Moreover, the Pew survey showed that only 11% female police officers said that they had fired their weapon while on duty while 30% of male officers did so. Fewer female police officers (22% vs. 35% of male officers) said that they had physically struggled with a suspect resisting arrest in the past month.
In New York, the police department found in a 2015 report (the most recent available) that of the 55 police officers who intentionally discharged their firearms during an adversarial confrontation 4% were female while 96% were male; 17% of the department’s officers are female while 83% are men. Female police officers are also less likely to have civilian complaints lodged against them. NYPD’s Civilian Complaint Review Board found that as of August 2016, of the 20,613 police officers to have at least one complaint lodged against them 87% were men while 13% were women.
Different ideas about the job
Men and women have different ideas about what it means to police. “They come to the job of policing for very different reasons,” said Katherine Spillar, co-founder of the National Center for Women & Policing (NCWP). When male officers are asked how they view policing, many say that they are there to enforce the law. They see the use of force as a way to gain compliance with the law, said Spillar. Meanwhile, “female officers see policing as a very impactful way of helping a community solve its problems,” she said.
This difference in attitudes to the job is evident in NCWP studies. A 2002 study by the NCWP found that a male police officer is 8.5 times more likely to have allegations of excessive force sustained against him. Meanwhile, a 2003 study by the NCWP showed that female police officers are more likely to emphasize communication and empathy in their interactions with the community, and receive more favorable evaluations and fewer complaints.
Underrepresented
If police departments in the US want to see a substantial shift in attitudes to policing, changing the gender ratios in the force may be a solution. As it stands, women are grossly underrepresented in the American police force.
In 2013, the most recent year for which data is available, 12% of full-time local police officers were women according to the Bureau of Justice. The numbers shrink even more significantly in the leadership—only 3% of local police chiefs were female.
“If we were serious about solving this crisis in policing we would demand that police departments look like the communities they serve—and women are half the population of this country,” said Spillar.
Police departments don’t see it a pressing need to increase female representation. In Baltimore, a police department in which officers routinely use excessive force, women make up 15.8% of the 2,535 sworn members of the force. Yet James Handley, the director of recruitment in the Baltimore Police Department, told The Atlantic that he thought they were “doing pretty good” because their numbers were higher than the national average. Police chiefs who do see a need to diversify, focus on race and ethnicity, not gender.
More women, better results
When departments hire women, there is a marked improvement in certain outcomes, particularly the incidence of domestic abuse. A September 2016 study by Amalia R. Miller of the University of Virginia and Carmit Segal of the University of Zurich looked at the impact of the integration of women in the American police force between the late 1970s and the early 1990s. When more women were on the force, female victims of domestic violence reported abuse more often and the rates of intimate partner homicide and non-fatal domestic abuse declined.

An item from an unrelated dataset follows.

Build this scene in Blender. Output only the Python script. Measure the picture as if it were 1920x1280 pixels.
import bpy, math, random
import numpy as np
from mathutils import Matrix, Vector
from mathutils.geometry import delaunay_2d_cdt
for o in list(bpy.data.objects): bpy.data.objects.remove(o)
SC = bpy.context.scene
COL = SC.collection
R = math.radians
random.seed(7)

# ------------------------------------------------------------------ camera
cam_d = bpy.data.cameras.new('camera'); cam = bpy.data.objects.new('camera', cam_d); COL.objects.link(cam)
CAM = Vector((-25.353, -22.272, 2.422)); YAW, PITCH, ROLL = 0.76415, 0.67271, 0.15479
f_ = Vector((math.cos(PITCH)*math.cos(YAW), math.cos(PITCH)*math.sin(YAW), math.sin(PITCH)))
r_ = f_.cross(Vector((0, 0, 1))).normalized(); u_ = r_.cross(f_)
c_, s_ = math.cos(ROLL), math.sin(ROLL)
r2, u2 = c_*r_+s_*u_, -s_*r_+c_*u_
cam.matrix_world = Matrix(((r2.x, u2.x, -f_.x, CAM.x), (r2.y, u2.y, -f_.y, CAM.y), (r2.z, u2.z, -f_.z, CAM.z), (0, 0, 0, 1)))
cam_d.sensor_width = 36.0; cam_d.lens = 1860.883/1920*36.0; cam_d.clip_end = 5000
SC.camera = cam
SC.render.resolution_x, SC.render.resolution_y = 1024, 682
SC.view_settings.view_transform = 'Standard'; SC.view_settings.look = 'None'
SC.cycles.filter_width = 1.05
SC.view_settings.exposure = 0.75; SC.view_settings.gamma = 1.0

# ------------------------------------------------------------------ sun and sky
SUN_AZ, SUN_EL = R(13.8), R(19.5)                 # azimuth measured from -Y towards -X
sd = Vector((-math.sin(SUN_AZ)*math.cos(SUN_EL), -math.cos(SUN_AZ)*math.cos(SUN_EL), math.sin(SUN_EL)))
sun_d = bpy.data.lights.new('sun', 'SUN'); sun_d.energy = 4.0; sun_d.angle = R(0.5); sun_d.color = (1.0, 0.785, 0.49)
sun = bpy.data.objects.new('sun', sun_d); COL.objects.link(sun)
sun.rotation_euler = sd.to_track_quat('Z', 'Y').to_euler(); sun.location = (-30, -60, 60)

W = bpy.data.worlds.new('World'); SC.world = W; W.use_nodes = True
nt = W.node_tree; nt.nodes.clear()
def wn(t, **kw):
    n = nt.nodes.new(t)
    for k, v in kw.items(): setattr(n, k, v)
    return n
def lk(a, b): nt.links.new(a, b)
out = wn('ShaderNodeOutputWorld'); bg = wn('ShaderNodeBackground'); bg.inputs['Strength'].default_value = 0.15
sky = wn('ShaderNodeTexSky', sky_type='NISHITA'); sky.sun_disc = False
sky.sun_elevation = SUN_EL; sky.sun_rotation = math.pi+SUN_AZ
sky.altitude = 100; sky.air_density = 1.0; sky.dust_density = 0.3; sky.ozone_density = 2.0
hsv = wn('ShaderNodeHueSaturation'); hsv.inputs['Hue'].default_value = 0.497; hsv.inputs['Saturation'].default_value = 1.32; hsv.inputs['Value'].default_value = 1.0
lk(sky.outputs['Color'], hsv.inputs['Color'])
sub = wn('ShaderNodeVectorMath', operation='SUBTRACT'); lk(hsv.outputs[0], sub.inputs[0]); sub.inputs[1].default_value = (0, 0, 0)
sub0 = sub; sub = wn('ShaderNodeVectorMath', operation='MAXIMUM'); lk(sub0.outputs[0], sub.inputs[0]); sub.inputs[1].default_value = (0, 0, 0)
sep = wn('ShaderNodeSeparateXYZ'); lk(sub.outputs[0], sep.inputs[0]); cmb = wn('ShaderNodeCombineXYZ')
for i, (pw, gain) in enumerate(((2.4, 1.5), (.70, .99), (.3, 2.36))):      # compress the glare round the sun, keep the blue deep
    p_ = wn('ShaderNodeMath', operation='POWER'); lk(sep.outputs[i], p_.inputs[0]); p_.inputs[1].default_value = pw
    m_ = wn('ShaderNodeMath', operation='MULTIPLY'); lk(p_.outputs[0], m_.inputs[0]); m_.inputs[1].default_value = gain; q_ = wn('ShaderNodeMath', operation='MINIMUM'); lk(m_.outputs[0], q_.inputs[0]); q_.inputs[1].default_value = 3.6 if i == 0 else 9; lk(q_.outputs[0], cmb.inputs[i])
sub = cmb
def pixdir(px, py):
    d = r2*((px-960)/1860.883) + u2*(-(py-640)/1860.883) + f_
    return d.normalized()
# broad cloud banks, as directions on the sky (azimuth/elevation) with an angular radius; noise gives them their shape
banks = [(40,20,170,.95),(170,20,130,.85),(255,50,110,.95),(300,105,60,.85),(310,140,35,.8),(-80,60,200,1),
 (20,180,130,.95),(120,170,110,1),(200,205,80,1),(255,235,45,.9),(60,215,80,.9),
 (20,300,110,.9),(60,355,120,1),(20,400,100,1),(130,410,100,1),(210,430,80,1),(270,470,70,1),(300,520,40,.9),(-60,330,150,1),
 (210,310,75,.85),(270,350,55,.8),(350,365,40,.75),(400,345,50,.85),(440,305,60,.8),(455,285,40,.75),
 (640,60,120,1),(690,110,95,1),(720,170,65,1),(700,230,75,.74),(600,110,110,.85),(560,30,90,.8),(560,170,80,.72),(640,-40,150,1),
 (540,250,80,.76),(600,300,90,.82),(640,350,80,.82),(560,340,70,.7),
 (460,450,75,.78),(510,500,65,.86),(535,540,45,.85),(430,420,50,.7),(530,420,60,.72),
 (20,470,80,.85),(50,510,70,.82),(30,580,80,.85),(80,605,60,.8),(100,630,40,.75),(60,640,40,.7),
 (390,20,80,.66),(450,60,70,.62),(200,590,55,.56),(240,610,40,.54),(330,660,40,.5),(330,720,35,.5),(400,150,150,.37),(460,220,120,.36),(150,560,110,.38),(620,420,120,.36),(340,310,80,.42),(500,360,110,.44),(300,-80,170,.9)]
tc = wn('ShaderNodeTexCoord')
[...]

So why are police departments not hiring more women? Spillar argues that it’s down to how police departments frame their job descriptions during recruitment. “If you are defining a police officer’s job as using physical force, then you are going to hire very large, bulked up men because that’s who you are going to attract,” said Spillar. “But if you define policing as requiring highly developed communications and negotiation skills, and a demonstrated ability to de-escalate a situation that could become violent, then you are going to get a lot more women.”
Spillar argues that the bias towards use of force continues in the tests to enter the police academy and in the training that police officers receive. The tests favor people with excellent upper body strength and the training focuses heavily on skills such as how to fire a gun and physically subdue a suspect, she said. For young women who do want to join the force, the lack of childcare offered by most police departments becomes another obstacle.
If police departments want to see a shift in the use of excessive force by their officers, not only do they need to hire more women, they need to train all police officers to be better at communication, de-escalation skills, mediation, problem solving and interpersonal skills.
“The profession must shift its recruitment strategies to recruit more women,” said Barbara O’Connor, then president of the National Association of Women Law Enforcement Executives, at her Jan. 2015 testimony for the Presidential Task Force on 21st Century Policing. “At the same time, we must ensure our profession makes the changes necessary to take advantage of the unique skills which women bring to policing.”